Quello italiano è un sistema universitario fondato sull’abnegazione di 25 mila assunti a tempo indeterminato e sul sacrificio di almeno il doppio tra contrattisti, assegnisti, borsisti a vario titolo precari. La contraddizione è esplosa quando il ministro Gelmini ha deciso di avallare il vecchio progetto della riforma Moratti che ha messo in esaurimento il ruolo del ricercatore entro il 2013. L’assemblea romana ha sancito l’indisponibilità allo scambio mortale proposto ai ricercatori: continuare a sfruttare la loro abnegazione per garantire l’attività didattica, le nuove immatricolazioni, la posizione nelle classifiche che determinano i fondi destinati annualmente dal ministero dell’università agli atenei. In compenso, il governo garantisce ai ricercatori la loro scomparsa, il passaggio di una minoranza al ruolo di associato. Il resto viene abbandonato su un binario morto in attesa della pensione.

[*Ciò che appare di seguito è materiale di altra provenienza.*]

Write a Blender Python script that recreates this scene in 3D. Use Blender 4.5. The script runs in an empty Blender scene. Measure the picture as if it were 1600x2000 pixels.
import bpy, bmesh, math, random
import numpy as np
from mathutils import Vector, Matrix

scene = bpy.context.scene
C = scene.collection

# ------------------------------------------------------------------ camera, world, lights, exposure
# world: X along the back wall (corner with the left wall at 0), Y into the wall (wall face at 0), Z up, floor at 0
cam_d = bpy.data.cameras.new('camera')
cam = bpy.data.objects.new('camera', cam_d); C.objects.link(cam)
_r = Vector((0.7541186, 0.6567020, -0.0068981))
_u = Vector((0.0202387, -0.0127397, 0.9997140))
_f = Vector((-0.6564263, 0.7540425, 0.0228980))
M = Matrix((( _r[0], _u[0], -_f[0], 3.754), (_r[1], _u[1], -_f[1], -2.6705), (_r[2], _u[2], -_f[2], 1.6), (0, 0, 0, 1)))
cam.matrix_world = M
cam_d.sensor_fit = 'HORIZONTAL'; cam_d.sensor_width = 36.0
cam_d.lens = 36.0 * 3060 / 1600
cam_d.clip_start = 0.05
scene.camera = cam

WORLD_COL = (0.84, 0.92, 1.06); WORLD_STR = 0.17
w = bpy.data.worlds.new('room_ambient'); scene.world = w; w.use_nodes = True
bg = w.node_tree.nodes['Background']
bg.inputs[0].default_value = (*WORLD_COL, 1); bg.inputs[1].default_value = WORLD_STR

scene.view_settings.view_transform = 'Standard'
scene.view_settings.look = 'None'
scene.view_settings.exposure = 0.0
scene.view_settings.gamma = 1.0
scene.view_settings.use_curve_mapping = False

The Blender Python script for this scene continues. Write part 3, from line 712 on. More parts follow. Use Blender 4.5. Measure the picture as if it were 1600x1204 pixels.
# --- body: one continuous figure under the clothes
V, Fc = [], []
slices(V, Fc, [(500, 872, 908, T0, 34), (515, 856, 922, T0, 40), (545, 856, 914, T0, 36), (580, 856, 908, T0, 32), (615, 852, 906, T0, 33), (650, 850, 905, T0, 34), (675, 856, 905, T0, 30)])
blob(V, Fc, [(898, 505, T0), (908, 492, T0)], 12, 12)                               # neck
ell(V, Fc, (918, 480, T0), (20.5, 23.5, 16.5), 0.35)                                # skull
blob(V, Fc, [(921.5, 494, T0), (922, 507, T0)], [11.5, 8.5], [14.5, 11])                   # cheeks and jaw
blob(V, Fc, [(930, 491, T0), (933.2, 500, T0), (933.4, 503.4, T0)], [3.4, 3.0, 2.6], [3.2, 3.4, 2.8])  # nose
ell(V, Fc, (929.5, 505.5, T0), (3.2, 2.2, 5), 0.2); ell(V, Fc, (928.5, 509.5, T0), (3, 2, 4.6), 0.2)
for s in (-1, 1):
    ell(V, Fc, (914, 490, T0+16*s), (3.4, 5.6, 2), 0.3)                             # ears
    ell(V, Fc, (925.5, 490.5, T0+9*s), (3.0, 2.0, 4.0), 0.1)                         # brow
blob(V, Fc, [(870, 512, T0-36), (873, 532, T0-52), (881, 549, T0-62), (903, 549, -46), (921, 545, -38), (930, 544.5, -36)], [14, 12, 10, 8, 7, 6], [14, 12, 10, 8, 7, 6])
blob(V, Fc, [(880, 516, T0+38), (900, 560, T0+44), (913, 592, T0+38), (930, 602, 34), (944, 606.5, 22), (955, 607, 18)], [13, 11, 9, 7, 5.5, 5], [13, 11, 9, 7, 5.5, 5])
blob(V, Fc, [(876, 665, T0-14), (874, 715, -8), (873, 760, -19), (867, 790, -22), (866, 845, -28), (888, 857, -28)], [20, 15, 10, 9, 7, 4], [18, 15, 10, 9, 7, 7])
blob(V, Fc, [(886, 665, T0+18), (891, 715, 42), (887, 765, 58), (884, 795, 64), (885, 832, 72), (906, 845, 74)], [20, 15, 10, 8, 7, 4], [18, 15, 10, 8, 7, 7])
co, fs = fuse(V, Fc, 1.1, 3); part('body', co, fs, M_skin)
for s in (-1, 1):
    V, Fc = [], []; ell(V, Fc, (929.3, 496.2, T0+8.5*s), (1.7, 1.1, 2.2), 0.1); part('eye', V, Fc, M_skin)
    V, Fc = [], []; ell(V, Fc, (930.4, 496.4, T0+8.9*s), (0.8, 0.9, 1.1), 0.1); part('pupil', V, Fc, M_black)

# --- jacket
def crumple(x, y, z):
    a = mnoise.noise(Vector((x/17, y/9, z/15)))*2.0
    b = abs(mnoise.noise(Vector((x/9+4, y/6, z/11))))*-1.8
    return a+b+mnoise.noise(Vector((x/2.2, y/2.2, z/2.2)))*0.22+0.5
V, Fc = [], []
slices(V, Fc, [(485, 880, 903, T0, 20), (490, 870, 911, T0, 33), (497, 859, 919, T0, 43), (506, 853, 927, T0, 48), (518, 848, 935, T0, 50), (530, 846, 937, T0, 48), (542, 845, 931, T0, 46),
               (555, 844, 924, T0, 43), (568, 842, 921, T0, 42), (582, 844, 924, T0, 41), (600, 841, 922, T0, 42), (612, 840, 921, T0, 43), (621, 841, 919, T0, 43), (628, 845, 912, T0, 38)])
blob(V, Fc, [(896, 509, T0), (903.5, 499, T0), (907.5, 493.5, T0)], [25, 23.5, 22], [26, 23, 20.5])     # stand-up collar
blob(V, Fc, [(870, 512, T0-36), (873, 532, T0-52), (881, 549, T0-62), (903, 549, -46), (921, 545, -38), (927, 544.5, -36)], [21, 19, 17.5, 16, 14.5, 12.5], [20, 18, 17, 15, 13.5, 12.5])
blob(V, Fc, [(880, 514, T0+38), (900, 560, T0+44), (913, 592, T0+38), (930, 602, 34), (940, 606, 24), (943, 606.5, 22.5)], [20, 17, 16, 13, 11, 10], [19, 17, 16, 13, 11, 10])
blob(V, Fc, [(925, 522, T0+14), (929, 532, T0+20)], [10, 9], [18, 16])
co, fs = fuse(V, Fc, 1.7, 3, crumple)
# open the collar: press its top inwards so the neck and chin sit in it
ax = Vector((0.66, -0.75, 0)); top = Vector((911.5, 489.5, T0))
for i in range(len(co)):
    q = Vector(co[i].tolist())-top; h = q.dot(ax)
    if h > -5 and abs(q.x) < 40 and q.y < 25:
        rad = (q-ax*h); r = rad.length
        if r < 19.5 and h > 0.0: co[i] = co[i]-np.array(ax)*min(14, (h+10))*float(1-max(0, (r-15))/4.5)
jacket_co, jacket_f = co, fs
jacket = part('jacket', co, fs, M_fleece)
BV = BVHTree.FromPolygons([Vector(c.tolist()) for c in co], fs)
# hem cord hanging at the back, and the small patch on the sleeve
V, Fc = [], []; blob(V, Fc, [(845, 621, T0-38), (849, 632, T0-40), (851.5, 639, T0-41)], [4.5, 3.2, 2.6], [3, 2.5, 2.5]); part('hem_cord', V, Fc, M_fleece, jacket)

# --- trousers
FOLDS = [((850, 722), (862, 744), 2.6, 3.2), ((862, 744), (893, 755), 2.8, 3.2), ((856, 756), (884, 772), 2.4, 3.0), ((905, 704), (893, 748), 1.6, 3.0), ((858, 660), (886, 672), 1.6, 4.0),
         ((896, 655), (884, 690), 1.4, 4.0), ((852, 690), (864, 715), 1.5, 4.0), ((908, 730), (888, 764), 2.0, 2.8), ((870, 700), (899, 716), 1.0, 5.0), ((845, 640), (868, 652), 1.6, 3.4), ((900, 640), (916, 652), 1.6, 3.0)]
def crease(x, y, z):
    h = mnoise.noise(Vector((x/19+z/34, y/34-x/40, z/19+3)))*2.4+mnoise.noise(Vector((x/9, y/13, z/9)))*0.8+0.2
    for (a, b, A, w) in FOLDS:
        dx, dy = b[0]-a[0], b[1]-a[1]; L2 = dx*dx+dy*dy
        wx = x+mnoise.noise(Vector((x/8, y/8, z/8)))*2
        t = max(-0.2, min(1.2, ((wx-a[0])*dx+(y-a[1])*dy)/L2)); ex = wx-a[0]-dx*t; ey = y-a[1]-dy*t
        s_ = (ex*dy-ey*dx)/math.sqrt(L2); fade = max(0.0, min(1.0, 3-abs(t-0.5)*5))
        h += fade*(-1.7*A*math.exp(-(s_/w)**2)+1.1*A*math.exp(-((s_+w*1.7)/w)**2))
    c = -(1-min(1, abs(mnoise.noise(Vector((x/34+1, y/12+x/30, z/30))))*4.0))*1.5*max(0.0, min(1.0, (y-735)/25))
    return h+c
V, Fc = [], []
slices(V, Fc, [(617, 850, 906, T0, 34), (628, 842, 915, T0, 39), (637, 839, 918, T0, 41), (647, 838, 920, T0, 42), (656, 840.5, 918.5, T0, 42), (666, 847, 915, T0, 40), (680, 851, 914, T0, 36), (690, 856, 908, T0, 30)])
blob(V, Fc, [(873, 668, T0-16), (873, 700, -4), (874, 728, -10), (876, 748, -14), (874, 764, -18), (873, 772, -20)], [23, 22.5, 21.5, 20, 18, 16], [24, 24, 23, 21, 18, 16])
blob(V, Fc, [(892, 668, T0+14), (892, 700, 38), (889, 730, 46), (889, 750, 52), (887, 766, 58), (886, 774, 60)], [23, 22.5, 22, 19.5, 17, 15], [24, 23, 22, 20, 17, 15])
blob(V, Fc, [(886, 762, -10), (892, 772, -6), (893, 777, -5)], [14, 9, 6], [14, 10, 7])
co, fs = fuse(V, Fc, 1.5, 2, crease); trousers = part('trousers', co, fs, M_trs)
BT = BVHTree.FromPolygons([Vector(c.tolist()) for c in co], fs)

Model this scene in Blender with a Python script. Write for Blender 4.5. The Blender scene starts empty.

Il documento finale ha raccolto anche un’altra indisponibilità. Quella della generazione nata tra la metà degli anni Settanta e gli inizi degli anni Novanta, trafitta a morte dal lavoro precario o intermittente, che ha finalmente trovato le parole per affermare il rifiuto alle regole di un mercato che promuove i tirocini gratuiti, le borse di dottorato senza reddito, la permanente subordinazione al regime del lavoro cognitivo a cottimo. Da oggi sono tutti indisponibili.